Rechtliche Beurteilung
[10] Die dagegen erhobene außerordentliche Revision des Klägers ist mangels Aufzeigens einer Rechtsfrage von erheblicher Bedeutung im Sinn des § 502 Abs 1 ZPO nicht zulässig.
[11] 1.1. Betriebliche Gemeinschaftsveranstaltungen stehen nach ständiger Rechtsprechung des Obersten Gerichtshofs insoweit unter Versicherungsschutz, als die Teilnahme an ihnen ein Ausfluss der Ausübung der Erwerbstätigkeit ist. Es muss sich um eine Gemeinschaftsveranstaltung handeln, die allen Betriebsangehörigen offensteht, an der, wenn auch ohne ausdrücklichen Zwang, alle teilnehmen sollen und die eine gewisse Mindestbeteiligung aufweist. Die Gemeinschaftsveranstaltung muss vom Betriebsleiter selbst veranstaltet, zumindest aber bei der Planung und Durchführung von seiner Autorität getragen werden (RS0084544). Hiefür sind die Anwesenheit des Betriebsinhabers, die gänzliche oder teilweise Übernahme der Kosten, die Durchführung der Veranstaltung während der Arbeitszeit oder die Gewährung arbeitsfreier Zeit wichtige Anhaltspunkte. Wenn nicht alle Kriterien vorliegen, so muss dies noch keinen Versicherungsausschluss bedeuten, doch kommt es darauf an, in welcher Intensität die Gemeinschaftsveranstaltung betrieblichen Zwecken dient und in welchem Umfang außerbetriebliche private Interessen beteiligt sind (RS0084647).

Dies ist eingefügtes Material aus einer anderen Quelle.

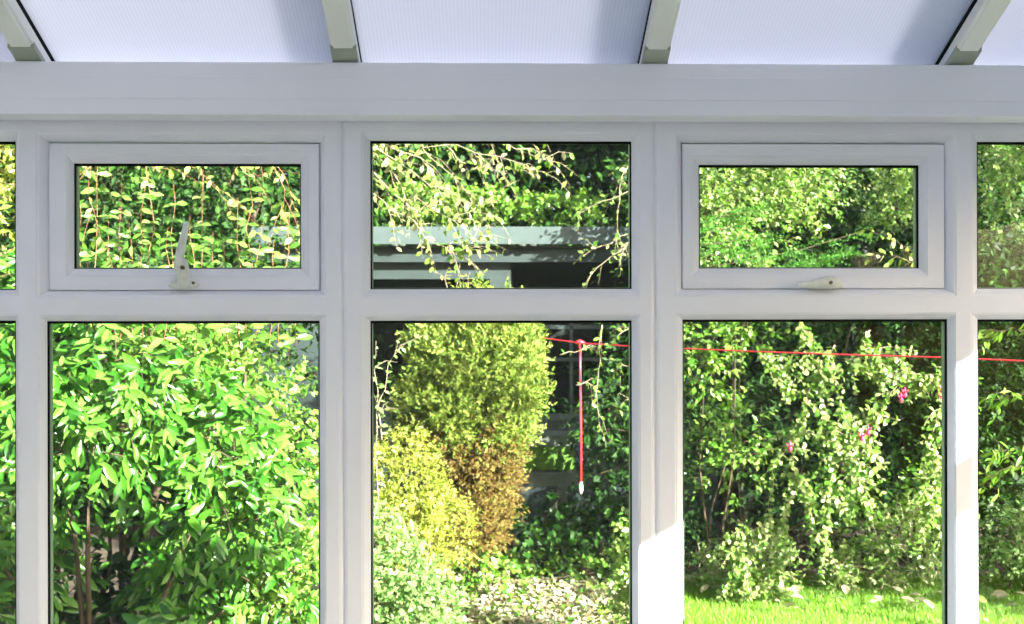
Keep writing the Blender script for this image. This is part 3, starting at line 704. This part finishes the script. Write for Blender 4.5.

[12] 1.2. Die betriebliche Gemeinschaftsveranstaltung behält im Regelfall ihren dienstlichen Charakter, bis ihre Beendigung ausdrücklich erklärt wird oder sich aus anderen Umständen ergibt (RS0103500; RS0103497). Umstände, die auf eine Beendigung der Gemeinschaftsveranstaltung hindeuten, sind etwa das längere, nicht mehr von der Autorität des Dienstgebers (oder einer von ihm beauftragten Person) getragene Verweilen von Belegschaftsmitgliedern (10 ObS 56/12a; 10 ObS 246/95). Nicht entscheidend ist, ob im Verhältnis zur Gesamtzahl der Teilnehmer noch ein ins Gewicht fallender Teil der Betriebsangehörigen anwesend ist (RS0103497).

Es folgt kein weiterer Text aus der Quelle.